We all like fast and nimble apps that are quick to install, load fast and run efficiently. The size of a mobile application is an important factor in the overall experience. There are two facets to application size that affect a potential user’s decision to install and continue to use an application on their mobile device: Download size and Install size.

Download Size

The first hurdle in gaining users for your mobile application is getting potential users to install your application in the first place. Having an application download size that is large can ultimately prevent a potential user from even considering your application in the first place.
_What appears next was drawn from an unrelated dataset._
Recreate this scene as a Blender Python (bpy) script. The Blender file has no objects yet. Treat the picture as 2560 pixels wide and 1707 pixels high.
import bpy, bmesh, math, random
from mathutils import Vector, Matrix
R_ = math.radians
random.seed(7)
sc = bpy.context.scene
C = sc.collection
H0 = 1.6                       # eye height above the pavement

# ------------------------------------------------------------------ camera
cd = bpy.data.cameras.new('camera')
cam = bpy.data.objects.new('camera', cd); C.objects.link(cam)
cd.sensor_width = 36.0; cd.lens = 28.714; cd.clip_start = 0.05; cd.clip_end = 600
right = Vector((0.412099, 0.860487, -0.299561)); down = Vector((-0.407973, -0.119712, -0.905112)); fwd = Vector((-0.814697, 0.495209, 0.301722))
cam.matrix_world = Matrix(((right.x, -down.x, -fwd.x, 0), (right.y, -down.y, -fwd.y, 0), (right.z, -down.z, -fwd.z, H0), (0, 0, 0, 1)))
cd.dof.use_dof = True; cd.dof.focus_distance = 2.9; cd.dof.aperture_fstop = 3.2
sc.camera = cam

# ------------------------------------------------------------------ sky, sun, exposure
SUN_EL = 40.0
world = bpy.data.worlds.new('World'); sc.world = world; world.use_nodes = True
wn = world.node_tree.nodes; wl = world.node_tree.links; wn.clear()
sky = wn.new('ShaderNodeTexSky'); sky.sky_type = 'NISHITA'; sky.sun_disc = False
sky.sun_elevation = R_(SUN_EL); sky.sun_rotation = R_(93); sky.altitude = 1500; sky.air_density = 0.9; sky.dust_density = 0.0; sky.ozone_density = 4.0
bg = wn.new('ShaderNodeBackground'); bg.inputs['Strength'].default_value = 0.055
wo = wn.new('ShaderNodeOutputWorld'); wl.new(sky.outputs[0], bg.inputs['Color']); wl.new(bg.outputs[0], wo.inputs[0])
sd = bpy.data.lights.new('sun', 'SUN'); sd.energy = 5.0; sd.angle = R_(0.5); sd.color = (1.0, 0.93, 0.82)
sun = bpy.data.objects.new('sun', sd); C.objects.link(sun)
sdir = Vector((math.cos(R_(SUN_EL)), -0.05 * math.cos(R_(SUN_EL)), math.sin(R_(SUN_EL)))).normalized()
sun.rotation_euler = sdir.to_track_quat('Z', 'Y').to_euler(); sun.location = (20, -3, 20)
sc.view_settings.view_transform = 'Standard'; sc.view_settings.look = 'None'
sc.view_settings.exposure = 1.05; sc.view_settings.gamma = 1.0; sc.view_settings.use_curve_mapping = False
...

According to Google, it has been noted that every 6MB increase to an APK’s size decreases the conversion rate by 1%.

Applications hosted by the Apple App Store and Google Play Store are stored and delivered in a compressed format which reduces the size of the package that a user must download to install your application on your device, but the overall size of the package still matters to most potential users. While this may not be that much of a concern for people with unlimited data plans, most smartphone users are still on limited data plans.

According to a Statista Global Consumer Survey from 2021, unlimited mobile data plans are still in the minority across the world. The survey suggests that in the United States alone, which is listed as having the 3rd largest number of smartphone users as of May 2021, approximately 64% or 145.8 million users have limited data plans. When you look at India, which is ranked as the second-largest smartphone user base, the percentage of the 439.42 million users with limited data plans jumps to 78% or 342.7 million users.

Install Size

Once a user decides to install your application, whether they choose to keep it installed and continue to use it may come down to something as trivial as the amount of space it takes on their device. While the average storage space for smartphone devices has crossed the 100GB mark in 2020 for new phones, many older devices are still in use around the world. When a user with limited space on their device has to choose what to keep and what to trash, oftentimes the larger apps are the first to go.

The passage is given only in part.